*Your instructions:* Reproduce the listing below without any change.

*Supplied material:*
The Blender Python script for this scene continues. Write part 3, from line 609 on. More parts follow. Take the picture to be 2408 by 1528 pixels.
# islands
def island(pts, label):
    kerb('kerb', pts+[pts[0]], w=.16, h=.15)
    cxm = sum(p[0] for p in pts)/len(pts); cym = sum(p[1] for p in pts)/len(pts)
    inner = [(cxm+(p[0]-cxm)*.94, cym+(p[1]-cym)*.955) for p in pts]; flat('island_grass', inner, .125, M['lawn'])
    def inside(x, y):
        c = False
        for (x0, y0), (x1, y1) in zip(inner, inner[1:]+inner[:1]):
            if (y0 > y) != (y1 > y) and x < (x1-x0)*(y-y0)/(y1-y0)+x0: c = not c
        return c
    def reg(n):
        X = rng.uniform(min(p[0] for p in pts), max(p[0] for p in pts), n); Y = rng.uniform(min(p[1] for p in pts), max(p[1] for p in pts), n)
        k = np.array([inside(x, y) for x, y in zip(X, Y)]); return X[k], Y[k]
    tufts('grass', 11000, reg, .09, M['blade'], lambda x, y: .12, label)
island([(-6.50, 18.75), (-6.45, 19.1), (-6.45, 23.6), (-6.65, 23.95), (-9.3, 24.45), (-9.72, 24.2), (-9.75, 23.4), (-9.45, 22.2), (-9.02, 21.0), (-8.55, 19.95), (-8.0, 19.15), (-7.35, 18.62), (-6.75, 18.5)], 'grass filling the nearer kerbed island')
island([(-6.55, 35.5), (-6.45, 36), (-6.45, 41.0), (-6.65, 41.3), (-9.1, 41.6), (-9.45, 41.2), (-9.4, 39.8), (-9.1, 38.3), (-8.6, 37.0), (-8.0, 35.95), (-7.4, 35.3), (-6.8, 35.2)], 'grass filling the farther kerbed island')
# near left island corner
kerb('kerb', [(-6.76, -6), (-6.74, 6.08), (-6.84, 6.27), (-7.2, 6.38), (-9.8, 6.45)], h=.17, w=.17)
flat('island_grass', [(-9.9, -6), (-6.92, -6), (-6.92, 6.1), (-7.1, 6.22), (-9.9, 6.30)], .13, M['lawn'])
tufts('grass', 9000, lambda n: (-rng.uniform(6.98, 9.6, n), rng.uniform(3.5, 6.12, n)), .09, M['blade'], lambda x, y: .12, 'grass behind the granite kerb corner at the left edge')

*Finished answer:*
The Blender Python script for this scene continues. Write part 3, from line 609 on. More parts follow. Take the picture to be 2408 by 1528 pixels.
# islands
def island(pts, label):
    kerb('kerb', pts+[pts[0]], w=.16, h=.15)
    cxm = sum(p[0] for p in pts)/len(pts); cym = sum(p[1] for p in pts)/len(pts)
    inner = [(cxm+(p[0]-cxm)*.94, cym+(p[1]-cym)*.955) for p in pts]; flat('island_grass', inner, .125, M['lawn'])
    def inside(x, y):
        c = False
        for (x0, y0), (x1, y1) in zip(inner, inner[1:]+inner[:1]):
            if (y0 > y) != (y1 > y) and x < (x1-x0)*(y-y0)/(y1-y0)+x0: c = not c
        return c
    def reg(n):
        X = rng.uniform(min(p[0] for p in pts), max(p[0] for p in pts), n); Y = rng.uniform(min(p[1] for p in pts), max(p[1] for p in pts), n)
        k = np.array([inside(x, y) for x, y in zip(X, Y)]); return X[k], Y[k]
    tufts('grass', 11000, reg, .09, M['blade'], lambda x, y: .12, label)
island([(-6.50, 18.75), (-6.45, 19.1), (-6.45, 23.6), (-6.65, 23.95), (-9.3, 24.45), (-9.72, 24.2), (-9.75, 23.4), (-9.45, 22.2), (-9.02, 21.0), (-8.55, 19.95), (-8.0, 19.15), (-7.35, 18.62), (-6.75, 18.5)], 'grass filling the nearer kerbed island')
island([(-6.55, 35.5), (-6.45, 36), (-6.45, 41.0), (-6.65, 41.3), (-9.1, 41.6), (-9.45, 41.2), (-9.4, 39.8), (-9.1, 38.3), (-8.6, 37.0), (-8.0, 35.95), (-7.4, 35.3), (-6.8, 35.2)], 'grass filling the farther kerbed island')
# near left island corner
kerb('kerb', [(-6.76, -6), (-6.74, 6.08), (-6.84, 6.27), (-7.2, 6.38), (-9.8, 6.45)], h=.17, w=.17)
flat('island_grass', [(-9.9, -6), (-6.92, -6), (-6.92, 6.1), (-7.1, 6.22), (-9.9, 6.30)], .13, M['lawn'])
tufts('grass', 9000, lambda n: (-rng.uniform(6.98, 9.6, n), rng.uniform(3.5, 6.12, n)), .09, M['blade'], lambda x, y: .12, 'grass behind the granite kerb corner at the left edge')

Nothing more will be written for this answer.